Nous pouvons voir de cette source que même dans le Zôhar, excepté le Piyout du « ˋél ˋodhôn », tous les autres Piyoutim présents dans la Barokhoh de « Yôṣér ˋôr » du Shabboth ne s’y trouvent pas. La source mentionne également le Rambo’’m ז״ל. Non seulement ce dernier ne fait mention d’aucun Piyout à insérer dans la Barokhoh de « Yôṣér ˋôr » dans son Mishnéh Ṭôroh, mais en outre, dans l’une de ses Ṭashouvôth il déclare explicitement qu’il est interdit de le faire.

 

Mais ce qui surprendra davantage l’orthodoxie juive est que cette pratique consistant à insérer des Piyoutim dans la Barokhoh de « Yôṣér ˋôr » fut combattue par nul autre que Ribbi Yôséph Qaˋז״ל ! Voici ce qu’il tranche dans son Shoulḥon ´oroukh :[3]

 

Il y a des localités qui font des interruptions dans les Barokhôth de la Qiryath Shama´ pour dire des Piyoutim. Mais il est correct de s'abstenir de les dire, parce qu'ils constituent une interruption.

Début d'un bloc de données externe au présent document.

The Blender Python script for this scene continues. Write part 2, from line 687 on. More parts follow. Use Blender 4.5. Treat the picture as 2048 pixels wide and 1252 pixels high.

יֵשׁ מְקוֹמוֹת שֶׁמַּפְסִיקִים בְּבִרְכוֹת קְרִיאַת שְׁמַע לוֹמַר פִּיּוּטִים, וְנָכוֹן לִמְנֹעַ מִלְּאָמְרָם, מִשּׁוּם דְּהָוֵי הֶפְסֵק

 

Cela est ironique, puisque l’orthodoxie juive prétend suivre le Shoulḥon ´oroukh ! Or, le Shoulḥon ´oroukh, ici, s’oppose à cette pratique, et déclare que ceux qui récitent ces Piyoutim dans les Barokhôth du Shama´ commettent des interruptions, car ces Piyoutim n’ont aucun lien avec les Barokhôth du Shama´ et qu’il est halakhiquement interdit d’interrompre une Barokhoh en y insérant des paroles n’ayant pas de lien avec le thème de la Barokhoh !

 

Tout cela répond aux autres questions posées : ces Piyoutim ne sont pas requis, et d’un point de vue halakhique il est problématique de les réciter en plein milieu des bénédictions du Shama´. Si on se trouve dans une synagogue où la communauté locale a la coutume d'entonner des Piyoutim en plein milieu des bénédictions du Shama´, comme c'est le cas dans la majorité des communautés d'aujourd'hui, on doit, d'après le Rambo’’m et Ribbi Yôséph Qa`rô, s'abstenir de chanter avec la communauté, car si on chante, on aurait fait une interruption en plein milieu d'une bénédiction, ce qui n'est évidemment pas permis. C’est un exemple supplémentaire d’une pratique populaire qui contrevient en réalité à la Halokhoh !



[1] La Halokhoh interdit effectivement d’ajouter des éléments dans une bénédiction qui ne sont pas en adéquation avec le thème central de cette bénédiction.